Zapatero está politizando estos tiempos anunciados como pospolíticos. Mariano Rajoy hizo un excelente discurso en respuesta a Juan José Ibarretxe, pero si hubiera dependido de él no habría habido debate: simple choque de nacionalismos. Fue Zapatero el que propició el debate para anunciar un nuevo tiempo. A nadie ha pasado desapercibido, y menos en Cataluña. Durante buena parte de 2004 los focos se centraron en la política catalana. Parecía como si Cataluña quitara protagonismo a Euskadi. El propio presidente Maragall lo vio como una posibilidad de que el proceso catalán beneficiara al proceso vasco. Después, el plan Ibarretxe y las elecciones han vuelto a poner al País Vasco en primer plano. Pero está claro que, a partir de ahora, los focos irán alternativamente de un lado a otro, porque si en Euskadi se ha empezado por lo imposible (lo que está más allá de lo realmente posible), a Cataluña corresponde la estrategia de lo posible. Esta estrategia pasa porque ninguno de los partidos catalanes tenga la tentación del no, de la fatua pero estéril autenticidad, porque sólo de esta manera se podrá impedir que los dos grandes partidos españoles, PP y PSOE, caigan ellos también en la tentación del no a lo que venga de Cataluña.
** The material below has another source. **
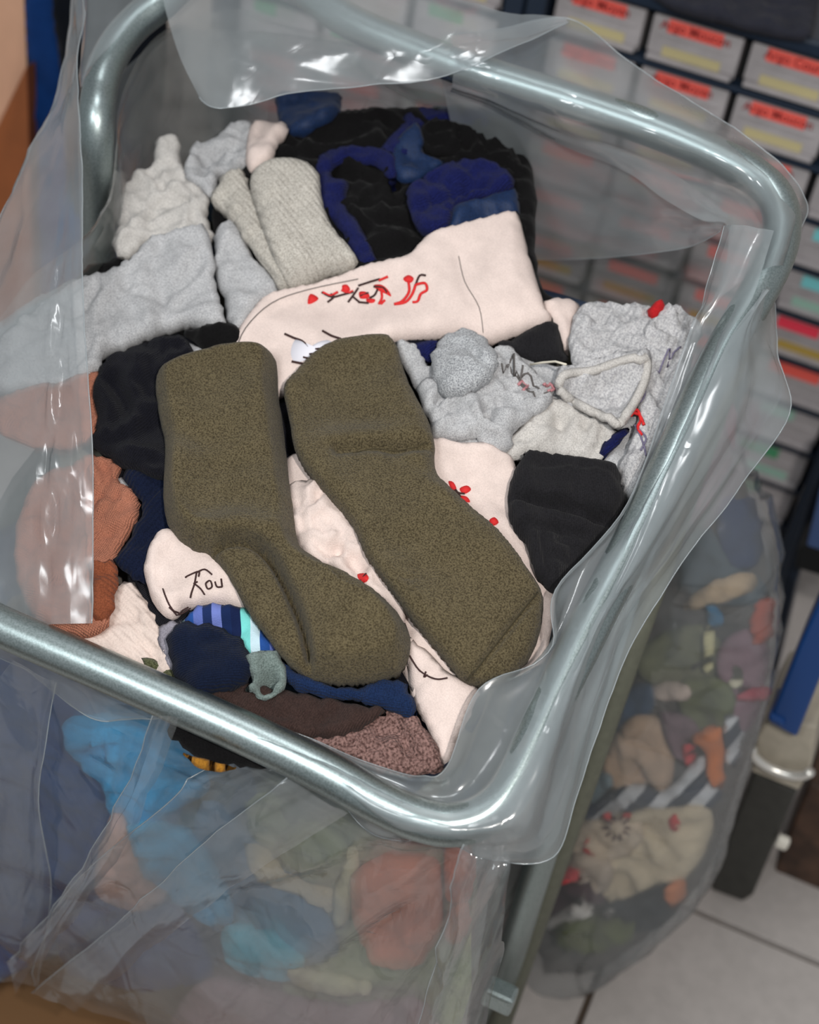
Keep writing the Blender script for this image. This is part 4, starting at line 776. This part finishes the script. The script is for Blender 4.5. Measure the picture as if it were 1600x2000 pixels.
# the two olive socks on top
S_('o1', 'sock', 'sock', 'left olive terry sock, heel folded over its foot, on the cream socks', olive, [(306, 752), (322, 730), (362, 712), (400, 702), (440, 690), (500, 688), (530, 698), (542, 724), (546, 780), (556, 860), (566, 940), (574, 1010), (586, 1070), (620, 1100), (680, 1128), (740, 1168), (786, 1216), (802, 1262), (792, 1306), (760, 1326), (700, 1338), (650, 1338), (600, 1326), (560, 1296), (520, 1248), (480, 1190), (446, 1132), (412, 1090), (376, 1078), (346, 1054), (326, 1022), (322, 960), (324, 880), (312, 810)], **q(jit=.0004, nf=2, fa=.0012, th=.030, R=.017, wr=(.09, .0025, False), grid=.0024, smooth=9,
    creases=[([(590, 1330), (604, 1300), (598, 1250), (580, 1190), (548, 1120), (520, 1080), (480, 1062), (440, 1064), (410, 1076)], -.020, .0032), ([(600, 1320), (618, 1270), (600, 1200), (560, 1120), (524, 1076)], -.004, .008), ([(350, 1030), (376, 1044), (410, 1046), (470, 1038), (520, 1050)], .007, .013), ([(610, 1120), (640, 1200), (650, 1300)], .003, .02), ([(640, 1180), (600, 1110), (590, 1040)], -.003, .012)],
    lifts=[([(300, 660), (560, 660), (620, 1090), (820, 1200), (820, 1360), (604, 1350), (604, 1270), (586, 1200), (550, 1120), (510, 1066), (440, 1062), (380, 1072), (330, 1040), (300, 900)], .014, .003)]))
S_('o2', 'sock', 'sock', 'right olive terry sock lying with its toe towards the lower right', olive, [(556, 768), (576, 738), (612, 702), (656, 676), (710, 668), (756, 666), (774, 682), (786, 720), (806, 772), (836, 828), (848, 872), (850, 922), (872, 956), (916, 996), (962, 1034), (1006, 1084), (1044, 1138), (1060, 1176), (1058, 1222), (1040, 1280), (1008, 1322), (972, 1340), (930, 1342), (896, 1324), (850, 1270), (800, 1206), (756, 1146), (716, 1090), (684, 1026), (648, 980), (604, 930), (578, 886), (566, 830)], **q(jit=.0004, nf=2, fa=.0012, th=.030, R=.017, wr=(.09, .002, False), grid=.0024, smooth=9,
    creases=[([(650, 862), (700, 852), (760, 850), (840, 838)], .005, .012), ([(660, 882), (720, 872), (790, 874), (846, 862)], -.009, .005), ([(800, 880), (830, 920), (870, 962)], .004, .012), ([(1056, 1150), (1010, 1206), (960, 1270), (912, 1334)], -.006, .0026), ([(850, 930), (800, 900), (770, 880)], -.003, .008)]))

SOCK['o2'].stitch('toe_seam', [[(1050, 1156), (1010, 1206), (960, 1270), (914, 1330)]], 2.2, plain('olive_seam_shade', (52, 46, 28), .95), 'toe seam with its shade drawn as a dark line')  # dark line paints the shade inside the toe seam's groove
SOCK['o2'].stitch('seam', [[(690, 884), (730, 876), (790, 876), (836, 866)]], 2.0, plain('olive_fold_shade', (64, 56, 36), .95))  # no seam here, the line paints shade into the fold
# ================================================================ contents against the front of the bag
def fb(nm, label, col, px, kind='plain', fr=FRONT, **kw):
    d = dict(th=.022, R=.02, nf=5, fa=.004, wr=(.05, .004, True), grid=.007, smooth=4); d.update(kw)
    if fr is FRONT: col = tuple(int(c_*min(1.45, 240/max(col))) for c_ in col)
    if fr is BAG2: col = tuple(int(c_*min(1.2, 236/max(col))) for c_ in col)
    mat = fabric('cloth_%d_%d_%d_%s' % (*col, kind), col, kind, mott=.14)
    return S_(nm+label[:9], nm, 'cloth' if nm == 'cloth' else ('sock' if nm == 'sock' else 'garment'), label, mat, px, fr=fr, **q(**d))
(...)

Para después de las elecciones europeas se anuncia un Miravet-2. Debería servir para enfilar la recta final de un debate que no puede prolongarse indefinidamente a costa de la política de las cosas (ahí está el desastre del Carmel para los que duden de ello) y para desterrar la tentación del no. Tanto especular sobre qué somos y cómo nos relacionamos con los vecinos y unas casas se hunden sin que nadie sepa todavía exactamente por qué. A veces parece como si se hipotecara el existir a la obsesión por la esencia del ser.